Compare this to the pre-1.13 alternative of strings.Contains(err.Error(), "no such file"). Brittle, locale-dependent, breaks on the next Go release. errors.Is is the answer.

Sentinel errors are package-level error values you compare against. The standard library is full of them: io.EOF, sql.ErrNoRows, os.ErrNotExist, context.Canceled.

var ErrUserNotFound = errors.New("user not found")
 
func (s *Store) Get(id int) (*User, error) {
    if !exists(id) {
        return nil, ErrUserNotFound
    }
    ...
}
 
// caller:
u, err := store.Get(id)
if errors.Is(err, ErrUserNotFound) {
    return http.StatusNotFound
}

errors.As: extracting a typed error

When the caller needs more than identity, when they want the actual fields of a structured error, use errors.As.

type ValidationError struct {
    Field string
    Msg   string
}
func (v *ValidationError) Error() string { return v.Field + ": " + v.Msg }
 
var vErr *ValidationError
if errors.As(err, &vErr) {
    return badRequest(vErr.Field, vErr.Msg)
}

errors.As walks the chain and assigns the first error of the matching type into the pointer you provide. Returns true if found. This is how you handle PostgreSQL errors (assert to *pq.Error to read the code), HTTP errors (assert to *url.Error), and your own custom error types.

Senior rule: errors.Is for "is it this specific sentinel?". errors.As for "is it this type, give me the value". Never use type assertions (err.(*MyErr)) for wrapped errors, they do not walk the chain.

Custom error types: when worth it

Sentinel errors are cheap and great for identity. Custom error types are worth it when the error carries data the caller actually uses.

type RateLimitError struct {
    RetryAfter time.Duration
    Limit      int
}
func (r *RateLimitError) Error() string {
    return fmt.Sprintf("rate limited, retry after %s", r.RetryAfter)
}

The caller can extract RetryAfter with errors.As and decide how long to back off. That data would be impossible to expose via a sentinel error.

If your error has zero fields beyond the message, use a sentinel. If it has fields the caller will read, use a type.
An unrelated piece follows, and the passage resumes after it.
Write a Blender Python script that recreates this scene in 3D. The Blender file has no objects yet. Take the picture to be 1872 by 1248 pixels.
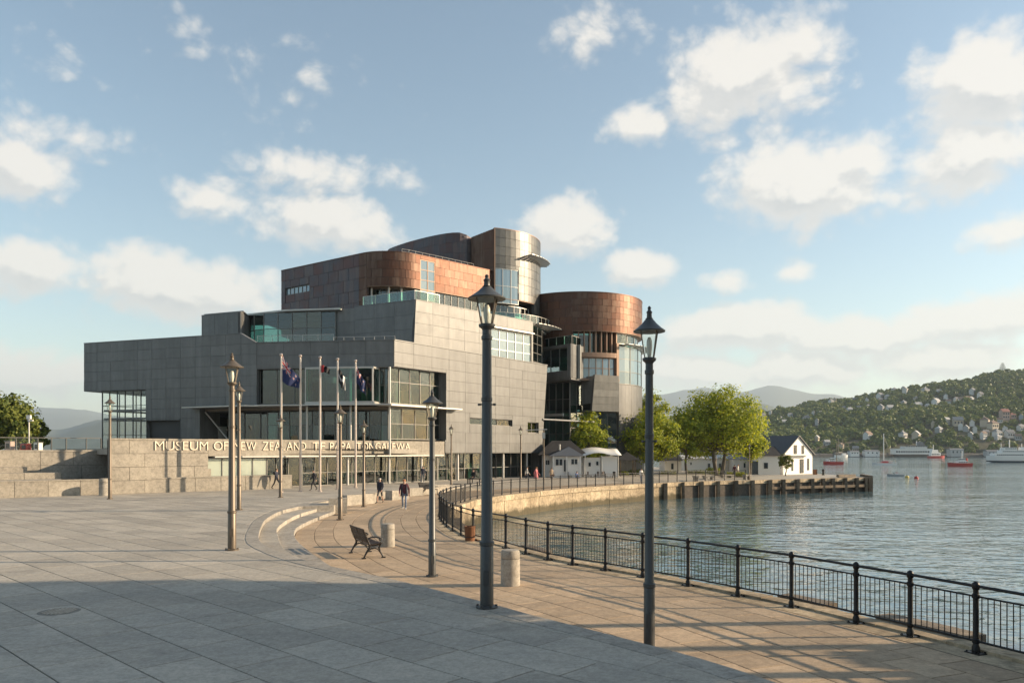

Do not invent custom error types for every package; the standard library has only a handful.

errors.Join: error trees

Go 1.20 added errors.Join for when one operation produces multiple errors that all matter.

var errs []error
for _, op := range ops {
    if err := op.Do(); err != nil {
        errs = append(errs, err)
    }
}
return errors.Join(errs...) // nil if all entries are nil

The joined error's Error() method prints each sub-error on its own line. errors.Is and errors.As correctly walk into joined trees. Use it for batch operations, validation passes, parallel fan-outs where you want to surface every failure not just the first.

The "don't just return err" question

A senior interview classic: "What is wrong with if err != nil { return err }?".

The answer: nothing, at the bottom of the call stack. Everything, in the middle. As an error propagates up, each layer should add what it was trying to do.

// bad: no context, debugging nightmare
if err := db.Query(q); err != nil {
    return err
}
 
// good: caller knows where and why
if err := db.Query(q); err != nil {
    return fmt.Errorf("loading invoice %s: %w", id, err)
}

When the error surfaces in your logs as loading invoice INV-2046: querying invoices table: connection refused, you can read the stack trace from the message alone. No debugger needed.

What NOT to do

Three anti-patterns that wreck the error chain.

One: fmt.Errorf("...%v", err) or %s. Loses the chain.

Two: errors.New(err.Error()) or fmt.Errorf("%s", err.Error()). You took a structured error and turned it into a string, then back into an error. errors.Is and errors.As see nothing.

Three: ignoring errors with _. The compiler will not warn you. The reviewer should.

b, _ := io.ReadAll(resp.Body) // production bug waiting to happen

Senior rule: every error returned across a function boundary either adds context with %w or is a sentinel/typed error the caller is expected to handle. Bare return err is acceptable only at the lowest layer.